**DIRECTIVE**
Repeat everything in the material exactly.

**MATERIAL**
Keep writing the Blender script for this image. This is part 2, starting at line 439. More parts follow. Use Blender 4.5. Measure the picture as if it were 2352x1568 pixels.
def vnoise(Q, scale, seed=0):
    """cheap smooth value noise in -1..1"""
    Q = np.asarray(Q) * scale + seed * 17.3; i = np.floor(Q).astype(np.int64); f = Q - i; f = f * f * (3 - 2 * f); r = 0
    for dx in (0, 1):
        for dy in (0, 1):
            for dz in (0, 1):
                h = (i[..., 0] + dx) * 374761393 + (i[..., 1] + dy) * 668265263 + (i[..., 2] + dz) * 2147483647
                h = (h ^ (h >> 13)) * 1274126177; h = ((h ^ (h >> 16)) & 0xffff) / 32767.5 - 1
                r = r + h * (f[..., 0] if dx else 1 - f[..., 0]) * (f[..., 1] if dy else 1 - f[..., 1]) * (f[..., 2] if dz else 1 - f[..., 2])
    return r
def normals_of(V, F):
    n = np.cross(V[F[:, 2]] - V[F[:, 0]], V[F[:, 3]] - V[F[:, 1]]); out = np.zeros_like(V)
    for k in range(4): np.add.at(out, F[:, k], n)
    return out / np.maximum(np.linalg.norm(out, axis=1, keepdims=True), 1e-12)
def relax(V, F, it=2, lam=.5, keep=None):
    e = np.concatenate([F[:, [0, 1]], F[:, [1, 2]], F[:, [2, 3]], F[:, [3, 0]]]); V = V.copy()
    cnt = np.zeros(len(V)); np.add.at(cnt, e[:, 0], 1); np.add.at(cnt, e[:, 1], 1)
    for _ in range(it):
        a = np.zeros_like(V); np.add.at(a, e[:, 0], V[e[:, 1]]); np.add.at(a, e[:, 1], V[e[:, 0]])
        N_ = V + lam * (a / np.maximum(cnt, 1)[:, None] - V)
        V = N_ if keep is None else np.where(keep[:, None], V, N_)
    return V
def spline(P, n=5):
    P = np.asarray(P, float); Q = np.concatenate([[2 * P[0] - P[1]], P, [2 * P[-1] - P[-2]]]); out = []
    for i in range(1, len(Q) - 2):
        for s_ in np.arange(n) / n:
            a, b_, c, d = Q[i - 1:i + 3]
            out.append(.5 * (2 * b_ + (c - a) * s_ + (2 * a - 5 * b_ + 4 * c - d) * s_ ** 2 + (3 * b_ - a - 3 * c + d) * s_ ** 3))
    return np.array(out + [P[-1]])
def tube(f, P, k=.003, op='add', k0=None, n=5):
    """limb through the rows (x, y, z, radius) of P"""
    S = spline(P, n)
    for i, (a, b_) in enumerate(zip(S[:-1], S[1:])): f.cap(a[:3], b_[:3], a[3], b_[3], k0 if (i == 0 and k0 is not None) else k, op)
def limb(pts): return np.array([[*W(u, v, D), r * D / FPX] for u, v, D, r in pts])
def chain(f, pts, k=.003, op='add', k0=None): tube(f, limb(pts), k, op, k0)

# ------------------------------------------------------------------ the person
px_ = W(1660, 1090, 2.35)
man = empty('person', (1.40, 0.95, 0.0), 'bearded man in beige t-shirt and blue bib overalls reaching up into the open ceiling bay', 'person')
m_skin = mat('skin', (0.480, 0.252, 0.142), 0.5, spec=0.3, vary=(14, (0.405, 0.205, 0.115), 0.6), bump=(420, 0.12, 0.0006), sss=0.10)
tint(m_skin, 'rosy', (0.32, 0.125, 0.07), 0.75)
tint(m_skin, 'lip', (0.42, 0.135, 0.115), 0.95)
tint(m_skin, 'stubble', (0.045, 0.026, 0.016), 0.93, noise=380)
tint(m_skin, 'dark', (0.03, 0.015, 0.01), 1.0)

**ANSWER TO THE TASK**
Keep writing the Blender script for this image. This is part 2, starting at line 439. More parts follow. Use Blender 4.5. Measure the picture as if it were 2352x1568 pixels.
def vnoise(Q, scale, seed=0):
    """cheap smooth value noise in -1..1"""
    Q = np.asarray(Q) * scale + seed * 17.3; i = np.floor(Q).astype(np.int64); f = Q - i; f = f * f * (3 - 2 * f); r = 0
    for dx in (0, 1):
        for dy in (0, 1):
            for dz in (0, 1):
                h = (i[..., 0] + dx) * 374761393 + (i[..., 1] + dy) * 668265263 + (i[..., 2] + dz) * 2147483647
                h = (h ^ (h >> 13)) * 1274126177; h = ((h ^ (h >> 16)) & 0xffff) / 32767.5 - 1
                r = r + h * (f[..., 0] if dx else 1 - f[..., 0]) * (f[..., 1] if dy else 1 - f[..., 1]) * (f[..., 2] if dz else 1 - f[..., 2])
    return r
def normals_of(V, F):
    n = np.cross(V[F[:, 2]] - V[F[:, 0]], V[F[:, 3]] - V[F[:, 1]]); out = np.zeros_like(V)
    for k in range(4): np.add.at(out, F[:, k], n)
    return out / np.maximum(np.linalg.norm(out, axis=1, keepdims=True), 1e-12)
def relax(V, F, it=2, lam=.5, keep=None):
    e = np.concatenate([F[:, [0, 1]], F[:, [1, 2]], F[:, [2, 3]], F[:, [3, 0]]]); V = V.copy()
    cnt = np.zeros(len(V)); np.add.at(cnt, e[:, 0], 1); np.add.at(cnt, e[:, 1], 1)
    for _ in range(it):
        a = np.zeros_like(V); np.add.at(a, e[:, 0], V[e[:, 1]]); np.add.at(a, e[:, 1], V[e[:, 0]])
        N_ = V + lam * (a / np.maximum(cnt, 1)[:, None] - V)
        V = N_ if keep is None else np.where(keep[:, None], V, N_)
    return V
def spline(P, n=5):
    P = np.asarray(P, float); Q = np.concatenate([[2 * P[0] - P[1]], P, [2 * P[-1] - P[-2]]]); out = []
    for i in range(1, len(Q) - 2):
        for s_ in np.arange(n) / n:
            a, b_, c, d = Q[i - 1:i + 3]
            out.append(.5 * (2 * b_ + (c - a) * s_ + (2 * a - 5 * b_ + 4 * c - d) * s_ ** 2 + (3 * b_ - a - 3 * c + d) * s_ ** 3))
    return np.array(out + [P[-1]])
def tube(f, P, k=.003, op='add', k0=None, n=5):
    """limb through the rows (x, y, z, radius) of P"""
    S = spline(P, n)
    for i, (a, b_) in enumerate(zip(S[:-1], S[1:])): f.cap(a[:3], b_[:3], a[3], b_[3], k0 if (i == 0 and k0 is not None) else k, op)
def limb(pts): return np.array([[*W(u, v, D), r * D / FPX] for u, v, D, r in pts])
def chain(f, pts, k=.003, op='add', k0=None): tube(f, limb(pts), k, op, k0)

# ------------------------------------------------------------------ the person
px_ = W(1660, 1090, 2.35)
man = empty('person', (1.40, 0.95, 0.0), 'bearded man in beige t-shirt and blue bib overalls reaching up into the open ceiling bay', 'person')
m_skin = mat('skin', (0.480, 0.252, 0.142), 0.5, spec=0.3, vary=(14, (0.405, 0.205, 0.115), 0.6), bump=(420, 0.12, 0.0006), sss=0.10)
tint(m_skin, 'rosy', (0.32, 0.125, 0.07), 0.75)
tint(m_skin, 'lip', (0.42, 0.135, 0.115), 0.95)
tint(m_skin, 'stubble', (0.045, 0.026, 0.016), 0.93, noise=380)
tint(m_skin, 'dark', (0.03, 0.015, 0.01), 1.0)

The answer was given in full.